Prince George's County officials, under pressure from the black community to award more contracts to minority firms, plan today to unveil a new program that would sharply increase the number of county contracts set aside for minority-owned businesses.

The nine-point program was drawn up by County Council Chairwoman Hilda R. Pemberton and County Executive Parris Glendening after months of criticism by black elected officials and business leaders, who have cited the county government's failure to meet its goal of awarding 30 percent of county contracts to minority firms.

Because of shortcomings in the county's minority business program, the critics have contended, the county's current economic development boom is bypassing the black community.

Minority business leaders who have seen the proposal, which would set aside some construction and other contracts for minority firms and would revamp the county's 2 1/2-year-old minority business program, said that they welcomed it and that it resolves many key issues, although they added that more could be done.

"This is a good framework," said Ralph Clark, who was chairman of the Minority Procurement Advisory Committee, a recently disbanded board that oversaw monitoring of the county's minority business program for the past two years. "If it is properly implemented, monitored and the certification procedures are adhered to, it will be a definite improvement over what we have. We feel it will bring us a little bit closer to reality."

The proposal signals a reversal for Glendening, who has said he is philosophically opposed to sheltering county contracts from normal competitive bidding practices and in 1984 resisted attempts by black political and business leaders to include more than a narrow set-aside provision in the current county minority procurement program.

But in a county whose population is nearly 50 percent black, Glendening, a strong political ally of county minorities, has come under increasing pressure to set up a program to ensure that blacks get a larger share of the funds -- about $90 million annually -- allotted in county and agency contracts.

In the view of many black elected officials, business leaders and community activists, economic development will be the paramount issue in the black community in the 1988 and 1990 elections. Already there is talk of stepping up pressure on school board officials, who only recently met the school system's 10 percent goal for minority procurement. Also, minority business advocates want county officials to persuade private developers to retain more minority companies for nongovernment projects.
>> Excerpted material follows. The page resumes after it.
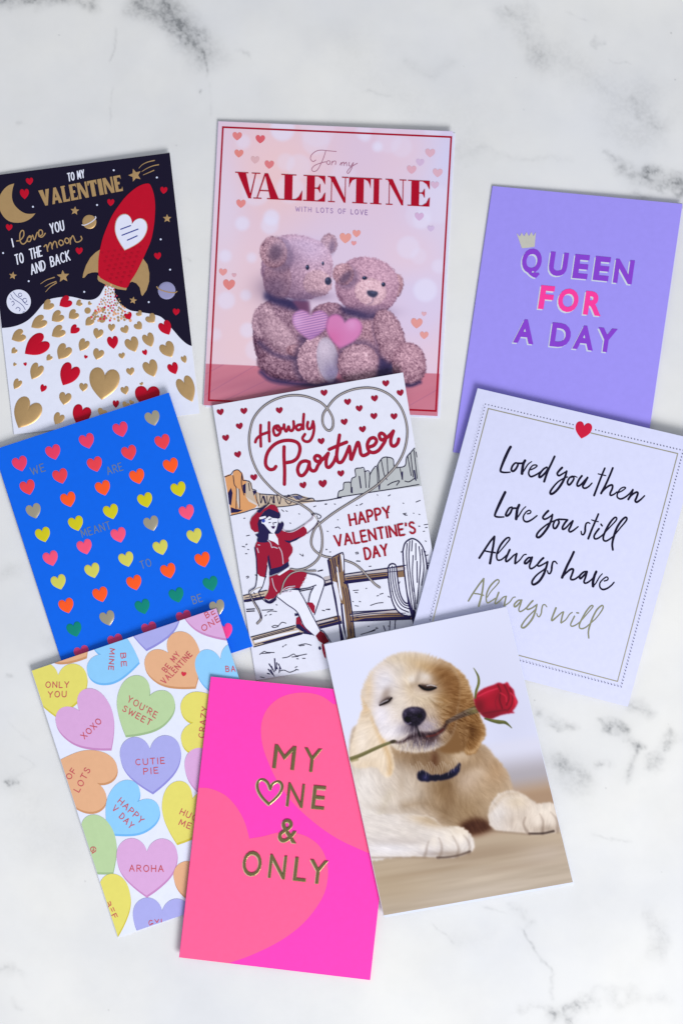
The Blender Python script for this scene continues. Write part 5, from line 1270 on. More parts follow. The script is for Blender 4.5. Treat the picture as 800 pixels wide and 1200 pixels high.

With 5,762 black-owned businesses, the county has the sixth-largest number of black-owned firms in the country, according to census data. A total of 1,100 to 1,300 black-owned businesses in the Washington and Baltimore areas have been certified by county officials as capable of supplying goods and services for the county government. Officials say that 20 percent of county contracts went to minority firms in the past fiscal year.
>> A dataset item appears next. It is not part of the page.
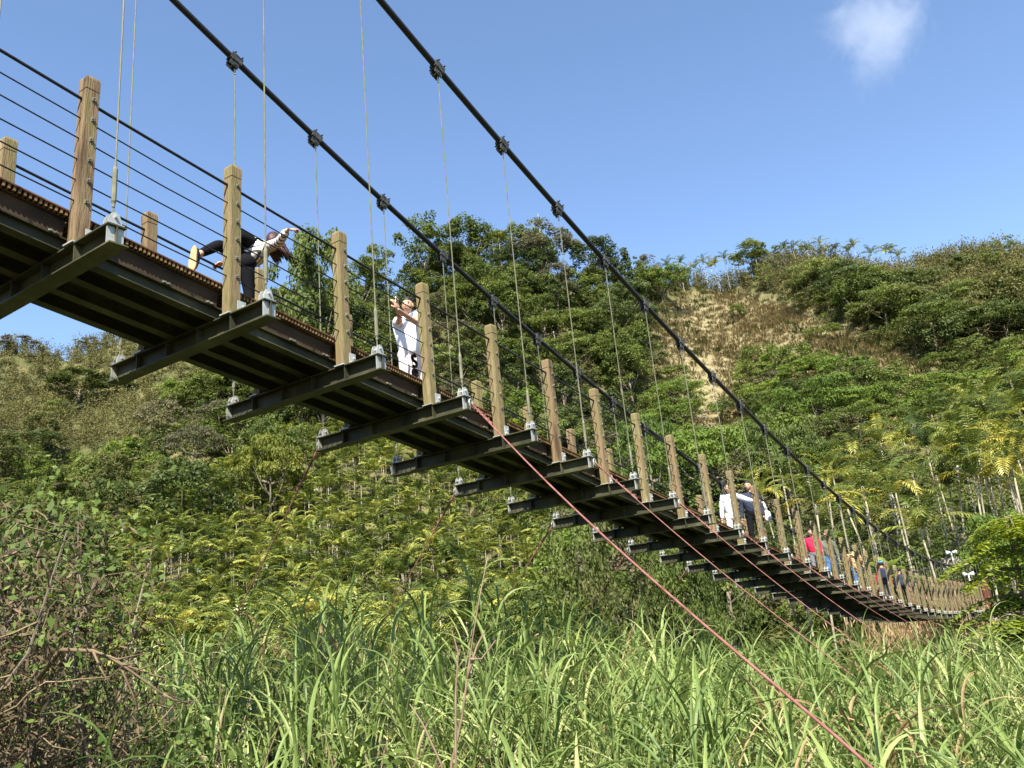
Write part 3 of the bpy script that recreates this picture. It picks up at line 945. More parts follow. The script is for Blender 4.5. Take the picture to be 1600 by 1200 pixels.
# the black curved marks printed on the trouser leg
tl = MB()
zt = om[2]
gx = wj(648, 572, 6.69); gx[2] -= .69
def arc(cx, cz, r, a0, a1, w):
    t = np.radians(np.linspace(a0, a1, 14))
    P = np.stack([cx + r * np.cos(t), np.zeros(14), cz + r * np.sin(t)], 1)
    tl.tube(P, w, 6)
arc(0.00, .800, .040, 30, 270, .020); arc(0.00, .718, .040, -150, 90, .020)
arc(0.00, .595, .045, 0, 360, .020); arc(0.015, .595, .02, 90, 270, .012)
v_off = tl
lo = tl.build('trouser_print', M['black_cloth'], None, gx, smooth=True)
for ob in COL.objects:
    if ob.name.startswith('person') and ob.get('label', '').startswith('person in white T-shirt'):
        for ch in ob.children:
            if ch.name.startswith('trousers'):
                lo.parent = ch
                lo.location = lo.location - Vector(om)
phn = MB(); phn.box((0, 0, 0), (0.074, 0.009, 0.150), None); phn.box((0.022, -0.006, 0.05), (0.022, 0.003, 0.03))
pme = phn.mesh('phone', M['phone'])
bmd = bmesh.new(); bmd.from_mesh(pme); bmesh.ops.bevel(bmd, geom=bmd.edges[:], offset=0.002, segments=2, affect='EDGES'); bmd.to_mesh(pme); bmd.free()
pho = link('phone', pme, None, wj(618, 473, 6.50))
pho.rotation_euler = (0.1, 0.05, math.radians(40))
tag(pho, 'silver phone held up in front of the face of person in white T-shirt', 'phone')

# --- walkers farther along the deck
def walker(px, py, y, H, yaw, label, hair, hl, top, slv, trs, shoe, hem=0.0, handL=None, handR=None, cap=None, step=.14, fup=0.0):
    x = head_x(px, py, y)
    J, o = standing(x, y, H, yaw, 0.02, handL, handR, step)
    face = np.array([math.cos(yaw), math.sin(yaw), fup])
    person(label, o, J, H, hair, hl, top, slv, trs, shoe, M['sole'], face, hem=hem, cap=cap)
    return J, o


xx = head_x(1139, 775, 6.75)
walker(1139, 775, 6.75, 1.60, math.radians(195), 'person in a long white jacket walking with one hand out on the handrail', M['hair_black'], .22, M['shirt_blue'], 'long', M['trouser_pink'], M['shoe_dark'], hem=.45, handL=np.array([xx - .42, 5.95, deck_z(xx) + 1.0]))
walker(1169, 762, 6.45, 1.74, math.radians(188), 'person in a navy jacket and black trousers behind the one in the white jacket', M['hair_black'], 0.0, M['navy_cloth'], 'long', M['black_cloth'], M['shoe_dark'])
xx = head_x(1169, 762, 6.45)
bg_ = MB(); bg_.sphere((0, 0, 0), (0.12, 0.07, 0.15), None, 14, 10, 0, lambda v: np.sign(v) * np.abs(v) ** 0.7)
bag2 = bg_.build('handbag', M['white'], None, (xx + .18, 6.16, deck_z(xx) + .86), smooth=True)
tag(bag2, 'white bag hanging at the side of the person in the navy jacket', 'bag')
MB().tube([(-.08, 0, .12), (-.05, 0.03, .30), (0, .05, .36), (.05, .03, .30), (.08, 0, .12)], .010, 6).build('handle', M['white'], bag2, smooth=True)
walker(1266, 834, 6.75, 1.62, math.radians(200), 'person in a crimson top and grey trousers half hidden by a post', M['hair_black'], .10, M['crimson_cloth'], 'long', M['grey_cloth'], M['shoe_dark'])
walker(1292, 846, 6.55, 1.66, math.radians(190), 'person in a grey green jacket and blue jeans behind the crimson top', M['hair_black'], 0.0, M['green_cloth'], 'long', M['denim'], M['shoe_dark'], hem=.2)
walker(1334, 868, 6.55, 1.66, math.radians(20), 'person in a loose tan plaid shirt and jeans seen between the posts', M['hair_black'], 0.05, M['plaid'], 'long', M['denim'], M['shoe_dark'], hem=.4)
Jr, orr = walker(1376, 880, 6.65, 1.64, math.radians(10), 'person in a red jacket and sky blue cap walking away', M['hair_black'], .05, M['red_cloth'], 'long', M['navy_cloth'], M['shoe_dark'], cap=M['cap_blue'])
bp = MB(); bp.sphere((0, 0, 0), (0.10, 0.15, 0.22), None, 16, 12, 0, lambda v: np.sign(v) * np.abs(v) ** 0.7)
bpo = bp.build('backpack', M['navy_cloth'], None, orr + np.array([-.20, -.04, 1.15]), smooth=True)
tag(bpo, 'navy backpack worn over the red jacket of the walker in the sky blue cap', 'backpack')
MB().box((-.09, 0, -.06), (0.04, 0.18, 0.16)).build('pocket', M['navy_cloth'], bpo)
walker(1405, 895, 6.6, 1.56, math.radians(5), 'person in a dark navy coat walking ahead of the red jacket', M['hair_black'], 0.0, M['navy_cloth'], 'long', M['black_cloth'], M['shoe_dark'], hem=.2)
# ------------------------------------------------------------------ TERRAIN
AZK = [-180, -110, -75, -35, -25, -15, -5, 4, 9, 13, 20, 28, 35, 75, 110, 180]
RR = [200, 200, 190, 190, 185, 175, 162, 158, 165, 180, 190, 190, 195, 195, 200, 200]       # ridge distance
RE = [-1, 4, 13, 16.8, 18.3, 20.6, 22.4, 23.0, 21.0, 20.4, 20.3, 18.5, 15.6, 14, 4, -1]    # ridge elevation (deg)
RF = [70, 75, 80, 80, 82, 85, 88, 90, 85, 78, 66, 58, 60, 60, 70, 70]                        # foot distance
ZF = [-2.5, -4, -4, -4, -4, -4, -4, -4, -4, -4, -3.5, -2.2, -2.2, -2.5, -2.5, -2.5]
ME = [-1, 3, 6, 7.6, 8.4, 10.2, 11.2, 10.6, 10.0, 9.5, 8.6, 7.2, 7.0, 6, 3, -1]            # elevation at the mid line
MD = [30, 30, 42, 44, 46, 46, 44, 44, 44, 46, 48, 50, 50, 45, 30, 30]                        # foot -> mid distance
GZ = [-1.8, -1.8, -1.7, -1.7, -1.8, -2.0, -2.25, -2.5, -2.6, -2.7, -2.8, -2.9, -3.0, -2.6, -2.0, -1.8]
VZ = [-2.5, -3, -4, -5, -5.5, -6, -6, -6, -5.5, -5.0, -4.6, -4.2, -4.2, -4, -3, -2.5]


def inpoly(x, y, poly):
    x = np.asarray(x); y = np.asarray(y)
    c = np.zeros(x.shape, bool)
    j = len(poly) - 1
    for i in range(len(poly)):
        xi, yi = poly[i]; xj, yj = poly[j]
        c ^= ((yi > y) != (yj > y)) & (x < (xj - xi) * (y - yi) / (yj - yi + 1e-9) + xi)
        j = i
    return c


def az_of(x, y):
    a = np.degrees(YAW - np.arctan2(y, x))
    return (a + 180) % 360 - 180


def ground(x, y):
    x = np.asarray(x, float); y = np.asarray(y, float)
    a = az_of(x, y); r = np.hypot(x, y)
    L = lambda K: np.interp(a, AZK, K)
    rr, rf = L(RR), L(RF)
    rm = rf + L(MD)
    zr, zm = rr * np.tan(np.radians(L(RE))), rm * np.tan(np.radians(L(ME)))
    zf, g, vz = L(ZF), L(GZ), L(VZ)
    R = [np.zeros_like(r), np.full_like(r, 16.0), np.full_like(r, 30.0), np.full_like(r, 46.0), rf, rm, rr, rr + 45, np.full_like(r, 700.0)]
    Z = [g, g - 0.3, vz, vz, zf, zm, zr, zr * .86, zr * .6]
    z = Z[0].copy()
    for i in range(len(R) - 1):
        t = np.clip((r - R[i]) / (R[i + 1] - R[i]), 0, 1)
        if 3 <= i <= 5: pass
        z = np.where(r >= R[i], Z[i] + (Z[i + 1] - Z[i]) * t, z)
    hill = np.clip((r - rf) / 40, 0, 1)
    n = 2.6 * np.sin(x * .036 + y * .027 + .6) + 1.8 * np.sin(a * .55 + r * .012) + 1.6 * np.sin(x * .071 + 1.3 * np.sin(y * .043)) + 1.3 * np.sin(y * .093 + x * .031 + 2) + .7 * np.sin(x * .21 + y * .17) + .5 * np.sin(x * .33 - y * .29)
    near = 0.12 * np.sin(x * 1.1 + .5) * np.sin(y * .9)
    return z + n * hill * 1.2 + near * (1 - hill)


def gz(x, y): return float(ground(np.array([x]), np.array([y]))[0])


DRYSOIL = [(1020, 520), (1060, 475), (1160, 460), (1260, 490), (1420, 560), (1480, 600), (1430, 650), (1330, 600), (1250, 575), (1190, 600), (1140, 640), (1160, 720), (1085, 735), (1080, 640), (1040, 570)]


def terrain(name, r0, r1, a_lo, a_hi, step, mat, ratio=1.035):
    rs = [r0]
    while rs[-1] < r1: rs.append(rs[-1] * ratio + 0.15)
    rs = np.array(rs); rs[-1] = r1
    az = np.arange(a_lo, a_hi + .01, step)
    A, Rr = np.meshgrid(np.radians(az), rs)
    th = YAW - A
    X, Y = Rr * np.cos(th), Rr * np.sin(th)
    Zz = ground(X, Y)
    V = np.stack([X, Y, Zz], -1).reshape(-1, 3)
    na, nr = len(az), len(rs)
    idx = np.arange(na * nr).reshape(nr, na)
    F = np.stack([idx[:-1, :-1], idx[:-1, 1:], idx[1:, 1:], idx[1:, :-1]], -1).reshape(-1, 4)
    me = bpy.data.meshes.new(name)
    me.from_pydata(V.tolist(), [], F.tolist())
    me.polygons.foreach_set('use_smooth', [True] * len(F))
    me.materials.append(mat)
    qx, qy = proj(V)
    dry = np.zeros(len(V))
    for ox, oy in ((0, 0), (14, 6), (-14, -6), (6, 14), (-6, -14)):
        dry += .2 * inpoly(qx + ox, qy + oy, DRYSOIL) * (np.hypot(V[:, 0], V[:, 1]) > 90) * ((V @ CF) > 0)
    at_ = me.attributes.new('bare', 'FLOAT', 'POINT')
    at_.data.foreach_set('value', dry)
    me.update()
    o = link(name, me)
    o['kind'] = 'structure'
    return o


M['soil'] = surf_mat('leafy_soil', [(0.25, (0.028, 0.026, 0.012)), (0.5, (0.055, 0.052, 0.020)), (0.75, (0.10, 0.085, 0.04))], 0.95, 0, 0.6, detail=10, bump=0.4)
M['hill'] = surf_mat('hillside_cover', [(0.25, (0.035, 0.042, 0.014)), (0.5, (0.075, 0.078, 0.026)), (0.75, (0.15, 0.125, 0.055))], 0.95, 0, 0.35, detail=12, bump=0.6)
def add_bare(m):
    t = m.node_tree
    p = [n for n in t.nodes if n.type == 'BSDF_PRINCIPLED'][0]
    src = p.inputs['Base Color'].links[0].from_socket
    a_ = N(t, 'ShaderNodeAttribute', attribute_name='bare')
    ns = N(t, 'ShaderNodeTexNoise'); ns.inputs['Scale'].default_value = .8; ns.inputs['Detail'].default_value = 10
    tc = [n for n in t.nodes if n.type == 'TEX_COORD'][0]
    t.links.new(tc.outputs['Object'], ns.inputs['Vector'])
    r = ramp(t, [(0.3, (0.12, 0.10, 0.05)), (0.5, (0.195, 0.165, 0.085)), (0.7, (0.25, 0.21, 0.125))])
    t.links.new(ns.outputs[0], r.inputs[0])
    mx = N(t, 'ShaderNodeMixRGB')
    t.links.new(a_.outputs['Fac'], mx.inputs[0]); t.links.new(src, mx.inputs[1]); t.links.new(r.outputs[0], mx.inputs[2])
    t.links.new(mx.outputs[0], p.inputs['Base Color'])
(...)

The far-reaching proposal, expected to be approved by the County Council after debate and further modifications, would radically alter the way the county does business with minority companies. Under a plan adopted in 1984, the county awards bonus points during the bidding process to minority-owned businesses and to companies with significant minority participation, such as white-owned firms that employ black or Hispanic subcontractors.

Also, the county created an aggressive program to locate and certify minority companies and to train minority business owners in bidding on government contracts. Contracts worth $5,000 or less -- such as those for janitorial services and trash hauling -- were set aside for minority companies.
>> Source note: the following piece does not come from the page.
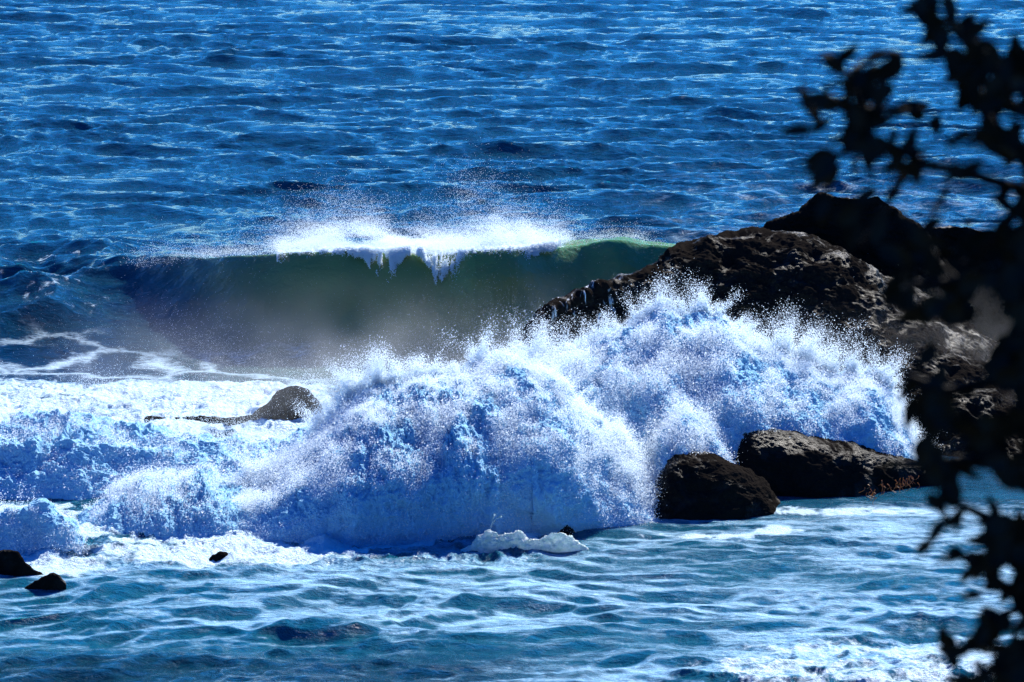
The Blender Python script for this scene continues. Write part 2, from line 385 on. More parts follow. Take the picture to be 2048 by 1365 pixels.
# water body colours: deep blue outside, bottle green lifted for backlight in the wave, teal over the shallows
deep = np.array([.006, .036, .070]); green = np.array([.18, .23, .07]); teal = np.array([.004, .075, .12]); dark = np.array([.05, .09, .09])
gw = (np.clip(zb/.7, 0, 1)*sst(-2.0, -.2, ub)*sst(220, 800, pxa))[:, None]
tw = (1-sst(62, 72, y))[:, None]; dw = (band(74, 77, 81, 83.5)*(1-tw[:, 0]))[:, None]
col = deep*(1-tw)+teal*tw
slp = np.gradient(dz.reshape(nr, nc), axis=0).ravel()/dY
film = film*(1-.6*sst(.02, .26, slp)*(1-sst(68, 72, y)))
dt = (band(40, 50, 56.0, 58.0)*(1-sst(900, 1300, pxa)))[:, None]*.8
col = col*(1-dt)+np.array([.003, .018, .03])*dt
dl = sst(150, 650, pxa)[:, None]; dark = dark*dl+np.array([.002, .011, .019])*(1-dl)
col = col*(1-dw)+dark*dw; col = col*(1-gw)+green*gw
crest_glow = (sst(.9, .0, ub)*gw[:, 0]*(.4+.6*sst(1000, 1200, pxa)))[:, None] if False else (np.clip(1-ub/1.3, 0, 1)*(ub > -1)*gw[:, 0]*(.35+.65*sst(950, 1200, pxa)))[:, None]
col = col*(1-.7*crest_glow)+np.array([.10, .24, .10])*.7*crest_glow  # backlight through the thin crest, painted in as a lighter green
rough = .05-.035*sst(66, 84, y)
ripple = 1.0+.0*y
ripple = np.where(gw[:, 0] > 0, ripple*(1-.45*gw[:, 0]), ripple); ripple *= 1-.5*dw[:, 0]
ripple *= 1 - .2*sst(100, 300, y)
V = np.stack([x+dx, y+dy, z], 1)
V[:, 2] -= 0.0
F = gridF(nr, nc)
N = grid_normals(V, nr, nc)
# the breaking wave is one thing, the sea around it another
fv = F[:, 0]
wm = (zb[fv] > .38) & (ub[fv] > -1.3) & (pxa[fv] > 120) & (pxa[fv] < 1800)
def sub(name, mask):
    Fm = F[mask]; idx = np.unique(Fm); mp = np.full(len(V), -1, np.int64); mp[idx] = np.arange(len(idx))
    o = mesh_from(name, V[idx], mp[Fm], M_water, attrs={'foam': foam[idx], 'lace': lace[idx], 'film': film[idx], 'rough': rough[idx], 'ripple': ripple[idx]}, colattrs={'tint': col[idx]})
    return o, idx
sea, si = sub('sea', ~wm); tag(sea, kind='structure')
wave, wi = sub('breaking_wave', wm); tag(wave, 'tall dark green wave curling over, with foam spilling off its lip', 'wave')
for o, idx in ((sea, si), (wave, wi)):
    o.data.normals_split_custom_set_from_vertices(N[idx].astype(float).tolist())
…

County officials declined to comment on the new program before today's planned announcement, which is aimed in part at heading off criticism from black community groups working on their own minority business proposals. But sources familiar with the package said it would set aside a greater number of contracts, including certain construction and procurement awards, for bidding only by minority companies. The nonmandatory 30 percent goal would not change, sources said, but it would be looked at as a floor, not a ceiling.

Performance in purchasing goods and services from minority companies would become a factor in evaluations of department heads and supervisors. A community commission would be set up to oversee the county's performance and to police the program.

Dennis C. Brownlee, the administrator of the county's Minority Business Enterprise Office, now an agency of the county purchasing department, would be moved up to Glendening's staff to give the minority office more weight in dealing with county departments and agencies.

"We've been asking for that for two years," Clark said. "Being under the purchasing agent rendered {Brownlee} ineffective."

The final details of the proposal are to be worked out at an 8:30 a.m. meeting today among county officials and minority business advocates who helped draft the plan.

The proposal already has encountered criticism from black activists who say it does not go far enough and are working on a separate proposal, now in its final stages. They are pushing for county officials to mandate by law that 37 percent of county contracts go to minority companies.

"I don't see any teeth" in the Pemberton-Glendening proposal, said John Spearmon, a spokesman for the local Coalition for Black Economic Development, which represents the county's chapter of the NAACP, the local branch of the National Business League and the Black Democratic Council, a Prince George's political group. "It doesn't seem to address the true issue. That is: Minorities have been denied the opportunity to participate in the full economic process.

"Goals are great," he said. "But if it is mandated, the various entities will use their own creativity to reach that mandate."